His public warning came after he recently made similar comments in a leaked report to the UN.
"This is tantamount to secession without proclaiming it," Schmidt told the UN after Bosnian Serb police carried out solo "counter-terrorist" drills in October on the symbolic Mount Jahorina, from which Serb forces shelled Sarajevo in the war.
"The prospects for further division and conflict are very real," Schmidt wrote.
"Should the armed force of BiH [Bosnia and Herzegovina] splinter into two or more armies, the level of international military presence would require reassessment," he added.
The EU currently has about 700 soldiers in Bosnia in its 'Eufor-Althea' operation, which took over peacekeeping duties from Nato in 2004.

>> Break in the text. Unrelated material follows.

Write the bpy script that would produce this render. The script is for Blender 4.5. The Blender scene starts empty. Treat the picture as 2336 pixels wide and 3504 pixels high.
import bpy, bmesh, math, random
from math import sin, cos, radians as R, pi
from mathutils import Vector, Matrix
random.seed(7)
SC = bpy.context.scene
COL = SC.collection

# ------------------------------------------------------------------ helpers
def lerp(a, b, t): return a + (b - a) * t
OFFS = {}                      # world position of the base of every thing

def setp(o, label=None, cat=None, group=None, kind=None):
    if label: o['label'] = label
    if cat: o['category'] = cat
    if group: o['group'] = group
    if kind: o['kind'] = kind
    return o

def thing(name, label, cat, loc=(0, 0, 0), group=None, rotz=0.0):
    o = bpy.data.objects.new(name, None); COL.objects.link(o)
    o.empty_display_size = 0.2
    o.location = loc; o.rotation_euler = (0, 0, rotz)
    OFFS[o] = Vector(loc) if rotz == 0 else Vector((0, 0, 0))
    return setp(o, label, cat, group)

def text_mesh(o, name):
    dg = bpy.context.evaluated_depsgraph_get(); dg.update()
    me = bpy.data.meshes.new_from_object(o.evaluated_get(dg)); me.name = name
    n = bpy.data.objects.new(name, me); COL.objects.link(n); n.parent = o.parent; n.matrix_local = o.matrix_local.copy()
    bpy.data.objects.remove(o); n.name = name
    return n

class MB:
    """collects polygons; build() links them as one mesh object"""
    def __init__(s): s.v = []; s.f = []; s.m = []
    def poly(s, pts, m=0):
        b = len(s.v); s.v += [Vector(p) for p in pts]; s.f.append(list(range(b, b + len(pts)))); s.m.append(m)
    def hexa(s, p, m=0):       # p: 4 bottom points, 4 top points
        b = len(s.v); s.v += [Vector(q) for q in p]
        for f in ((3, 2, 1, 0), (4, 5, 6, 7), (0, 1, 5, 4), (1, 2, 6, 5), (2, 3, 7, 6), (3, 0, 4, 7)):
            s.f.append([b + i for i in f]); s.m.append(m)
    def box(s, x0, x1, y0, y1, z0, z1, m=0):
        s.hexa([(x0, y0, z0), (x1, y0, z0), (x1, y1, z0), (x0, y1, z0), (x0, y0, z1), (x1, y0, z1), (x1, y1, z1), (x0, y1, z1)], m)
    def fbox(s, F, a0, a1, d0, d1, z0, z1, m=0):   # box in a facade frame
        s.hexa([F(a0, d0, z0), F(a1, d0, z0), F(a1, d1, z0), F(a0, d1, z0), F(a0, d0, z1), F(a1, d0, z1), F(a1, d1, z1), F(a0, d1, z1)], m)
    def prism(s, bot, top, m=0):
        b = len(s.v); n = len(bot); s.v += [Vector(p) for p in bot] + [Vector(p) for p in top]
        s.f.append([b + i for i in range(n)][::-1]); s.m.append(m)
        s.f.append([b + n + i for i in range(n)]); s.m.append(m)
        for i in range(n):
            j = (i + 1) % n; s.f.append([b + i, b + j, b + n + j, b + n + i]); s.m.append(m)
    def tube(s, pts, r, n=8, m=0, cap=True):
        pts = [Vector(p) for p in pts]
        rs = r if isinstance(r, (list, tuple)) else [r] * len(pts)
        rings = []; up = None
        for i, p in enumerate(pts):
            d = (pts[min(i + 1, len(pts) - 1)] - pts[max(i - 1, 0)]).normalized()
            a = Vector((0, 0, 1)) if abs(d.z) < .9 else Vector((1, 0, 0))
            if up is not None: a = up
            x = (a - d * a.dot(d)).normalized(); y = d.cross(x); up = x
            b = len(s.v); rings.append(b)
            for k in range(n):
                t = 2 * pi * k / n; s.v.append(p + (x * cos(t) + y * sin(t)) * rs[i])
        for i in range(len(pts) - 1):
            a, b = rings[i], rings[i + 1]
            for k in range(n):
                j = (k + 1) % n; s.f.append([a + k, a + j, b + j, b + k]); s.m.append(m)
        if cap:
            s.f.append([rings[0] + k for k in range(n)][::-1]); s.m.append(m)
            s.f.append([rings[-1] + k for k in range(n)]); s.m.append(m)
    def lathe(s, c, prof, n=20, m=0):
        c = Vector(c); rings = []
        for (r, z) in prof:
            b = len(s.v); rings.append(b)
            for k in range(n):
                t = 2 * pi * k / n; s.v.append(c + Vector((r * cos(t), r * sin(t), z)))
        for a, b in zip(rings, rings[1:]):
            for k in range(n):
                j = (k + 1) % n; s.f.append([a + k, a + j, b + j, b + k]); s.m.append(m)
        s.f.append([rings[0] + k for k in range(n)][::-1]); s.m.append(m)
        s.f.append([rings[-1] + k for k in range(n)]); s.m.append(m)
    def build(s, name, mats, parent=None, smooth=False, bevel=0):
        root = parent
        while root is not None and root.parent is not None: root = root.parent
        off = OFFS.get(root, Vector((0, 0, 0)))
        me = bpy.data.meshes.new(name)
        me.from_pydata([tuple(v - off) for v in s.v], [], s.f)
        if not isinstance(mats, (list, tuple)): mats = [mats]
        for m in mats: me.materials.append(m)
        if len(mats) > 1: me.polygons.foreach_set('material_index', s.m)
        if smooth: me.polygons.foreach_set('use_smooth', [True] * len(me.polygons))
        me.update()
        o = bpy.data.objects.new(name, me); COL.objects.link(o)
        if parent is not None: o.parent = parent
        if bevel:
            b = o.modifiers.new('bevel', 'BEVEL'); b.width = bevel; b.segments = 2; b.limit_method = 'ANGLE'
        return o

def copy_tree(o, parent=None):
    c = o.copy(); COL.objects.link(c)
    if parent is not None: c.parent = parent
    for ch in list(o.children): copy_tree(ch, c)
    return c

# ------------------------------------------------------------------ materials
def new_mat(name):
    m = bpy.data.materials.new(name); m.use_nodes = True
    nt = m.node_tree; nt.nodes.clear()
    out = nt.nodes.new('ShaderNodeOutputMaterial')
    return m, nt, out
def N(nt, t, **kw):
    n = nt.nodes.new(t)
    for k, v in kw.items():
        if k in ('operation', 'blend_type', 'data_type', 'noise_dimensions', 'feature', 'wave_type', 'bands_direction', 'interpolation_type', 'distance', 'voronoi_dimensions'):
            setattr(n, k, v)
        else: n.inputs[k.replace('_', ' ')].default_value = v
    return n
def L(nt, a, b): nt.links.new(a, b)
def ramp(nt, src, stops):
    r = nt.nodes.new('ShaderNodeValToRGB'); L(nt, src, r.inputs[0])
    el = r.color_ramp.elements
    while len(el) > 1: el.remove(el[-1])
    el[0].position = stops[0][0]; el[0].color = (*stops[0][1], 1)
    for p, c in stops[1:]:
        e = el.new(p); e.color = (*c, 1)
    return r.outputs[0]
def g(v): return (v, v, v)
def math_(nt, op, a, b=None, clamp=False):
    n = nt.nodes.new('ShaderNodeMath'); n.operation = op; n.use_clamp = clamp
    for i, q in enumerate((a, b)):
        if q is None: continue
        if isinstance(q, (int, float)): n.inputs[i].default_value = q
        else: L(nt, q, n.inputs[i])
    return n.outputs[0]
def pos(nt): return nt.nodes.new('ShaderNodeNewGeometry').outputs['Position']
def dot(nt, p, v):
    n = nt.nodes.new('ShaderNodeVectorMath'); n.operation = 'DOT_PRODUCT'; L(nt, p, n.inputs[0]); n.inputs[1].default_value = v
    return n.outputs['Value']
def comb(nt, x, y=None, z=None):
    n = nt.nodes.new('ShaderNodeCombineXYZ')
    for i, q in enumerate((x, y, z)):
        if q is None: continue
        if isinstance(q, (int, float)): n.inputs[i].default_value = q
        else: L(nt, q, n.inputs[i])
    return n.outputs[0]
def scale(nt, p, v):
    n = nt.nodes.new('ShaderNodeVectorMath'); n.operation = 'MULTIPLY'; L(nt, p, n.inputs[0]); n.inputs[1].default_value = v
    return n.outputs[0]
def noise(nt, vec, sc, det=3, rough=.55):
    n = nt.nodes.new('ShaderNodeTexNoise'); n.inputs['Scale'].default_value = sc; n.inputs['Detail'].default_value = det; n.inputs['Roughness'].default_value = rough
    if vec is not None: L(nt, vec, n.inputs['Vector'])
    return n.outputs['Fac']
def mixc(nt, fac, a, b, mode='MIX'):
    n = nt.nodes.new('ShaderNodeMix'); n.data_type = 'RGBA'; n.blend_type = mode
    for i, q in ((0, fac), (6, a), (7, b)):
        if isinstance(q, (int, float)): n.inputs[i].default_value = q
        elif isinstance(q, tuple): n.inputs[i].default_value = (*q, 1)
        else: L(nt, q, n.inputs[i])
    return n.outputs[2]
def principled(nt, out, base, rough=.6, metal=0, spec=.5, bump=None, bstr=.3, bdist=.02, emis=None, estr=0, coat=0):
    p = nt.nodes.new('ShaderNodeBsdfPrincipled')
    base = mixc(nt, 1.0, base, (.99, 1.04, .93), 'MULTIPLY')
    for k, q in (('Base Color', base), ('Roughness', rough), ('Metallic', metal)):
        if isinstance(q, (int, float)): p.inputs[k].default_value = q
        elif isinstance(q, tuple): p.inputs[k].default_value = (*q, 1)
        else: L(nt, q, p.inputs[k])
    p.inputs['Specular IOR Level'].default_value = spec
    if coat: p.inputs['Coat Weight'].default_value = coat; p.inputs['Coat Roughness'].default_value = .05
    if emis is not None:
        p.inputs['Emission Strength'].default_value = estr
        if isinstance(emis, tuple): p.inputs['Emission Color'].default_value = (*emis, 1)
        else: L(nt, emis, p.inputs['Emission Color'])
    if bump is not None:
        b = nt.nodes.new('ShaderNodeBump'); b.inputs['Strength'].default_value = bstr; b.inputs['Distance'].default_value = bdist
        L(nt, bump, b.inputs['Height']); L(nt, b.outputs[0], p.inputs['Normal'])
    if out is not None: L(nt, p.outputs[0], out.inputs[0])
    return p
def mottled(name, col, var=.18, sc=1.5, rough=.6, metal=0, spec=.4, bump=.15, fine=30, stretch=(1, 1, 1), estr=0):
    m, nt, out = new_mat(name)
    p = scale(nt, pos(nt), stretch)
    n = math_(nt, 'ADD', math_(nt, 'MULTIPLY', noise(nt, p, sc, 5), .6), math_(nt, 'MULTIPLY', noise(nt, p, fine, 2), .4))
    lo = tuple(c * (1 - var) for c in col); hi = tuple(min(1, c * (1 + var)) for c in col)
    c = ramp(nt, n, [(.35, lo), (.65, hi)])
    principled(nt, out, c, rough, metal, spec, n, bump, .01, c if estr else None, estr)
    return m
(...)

Eufor's mandate was renewed by the UN Security Council for another year on 3 November.
But for its part, Russia, which has close ties with Dodik and with his regional sponsor, Serb president Aleksandar Vučić, used its UN veto to weaken Western authority in Sarajevo by stripping out any reference to Schmidt's role in the country from the mandate-renewal resolution.
"This amounts to an abject humiliation for the West," Kurt Bassuener from the Democratisation Policy Council, a Berlin-based think-tank, said.
Ethnic violence also flared in Kosovo in September, when Vučić sent soldiers to the border to "protect" Serbs in north Kosovo following a dispute about national insignia on car number plates.
"The rapidness of the onset of tensions was a little bit surprising," Gabriel Escobar, a senior US official dealing with the Western Balkans, said at the time.
And for some EU diplomats, it remained to be seen if Europe was ready to use military force to stabilise the region if need be.
"We've forgotten about the Western Balkans, which are still a powder keg. There's a risk that we will need to help stabilise the region using a security-based approach," an EU diplomat told EUobserver.
Meanwhile, Schmidt, in his Reuters interview, said Vučić ought to play a more constructive role if he ever wanted to see Serbia join the EU.
"Serbia should have an interest in Bosnia-Herzegovina staying together," Schmidt said.
But the EU's soft power in the region has also waned following a series of vetoes on enlargement progress by Bulgaria, Denmark, France, and the Netherlands for the sake of domestic politics.
"On paper, the enlargement policy remains active. In practice, however, there is a growing disappointment among the citizens of the region with the EU perspective," Albania, North Macedonia, and Serbia said in a joint declaration last week.
"The weakened prospect of European integration threatens to leave us more disintegrated than ever. The sentiment is shared along the region", they said.